Description of project by Front Room Gallery
The Front Room Gallery is proud to present “Lost Utopias”, Jade Doskow’s decade-long photographic series documenting the remaining architecture of international World’s Fairs. These once iconic global attractions have left in their wake some of the most daring and unusual structures on the planet--- the Seattle Space Needle, Paris’s Eiffel Tower, Brussels’ Atomium, New York’s Unisphere---but often there was little planning for how these initially temporary spectacles would last into the future. In Doskow’s photographs, we experience how these provocative and grandiose sites exist now, whether tourist attraction, repurposed for less noble aspirations, or neglected and forgotten.
World’s Fairs often exist at a strange intersection of inspirational hope for future technologies and designs, braggadocio, and a (possibly misplaced) sense of global cooperation.

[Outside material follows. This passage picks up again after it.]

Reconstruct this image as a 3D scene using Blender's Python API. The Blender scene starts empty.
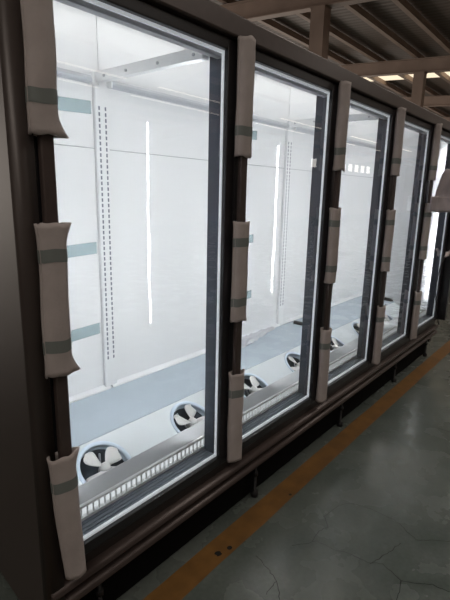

The architecture—Space-age, Belle Époque, Victorian, Classical, Neo- classical, Art deco, Brutalist—might seem cutting-edge or sometimes outdated, but it is always outrageous.
Doskow’s “Lost Utopias” encompasses a wide range of locales and architectural styles, including New York, Seattle, Montréal, Brussels, San Francisco, San Diego, St. Louis, Philadelphia, and San Antonio. Often Doskow will return to a site repeatedly with years in between shoots, revealing the changes, both subtle and sudden, which occur on a specific urban site over time. The revered mid-century architect Philip Johnson designed the New York State Pavilion in Queens, New York, for the 1964 World’s Fair. Following the close of the fair, the Pavilion served as a roller-skating rink and then a concert venue before falling into disrepair. Doskow photographed this unusual structure in 2007, 2013, and again in 2017.
The New York State Pavilion embodies the impossibility of many of the remaining world’s fair structures: designed by a famed architect, existing on the periphery of a major city, but without the necessary funds to keep the structure functional for contemporary uses.
Other images present sites that are not as well-known but especially surreal, such as Victorian washrooms in Philadelphia constructed for the 1876 Centennial Exposition and an overgrown, prizewinning Moreton Bay Fig Tree, planted for the 1915 Panama Pacific Exposition.
In “Seattle Science Center Arches at Night,” bone-white Neo-Gothic arches soar upward against an inky black sky, delicate Japanese-inspired lanterns illuminating the expanses. Through the arches one can glimpse the vertically striated façade of the Seattle Science Center, designed by the architect Minoru Yamasaki; this same façade would appear just a few years later in the form of the twin towers in New York.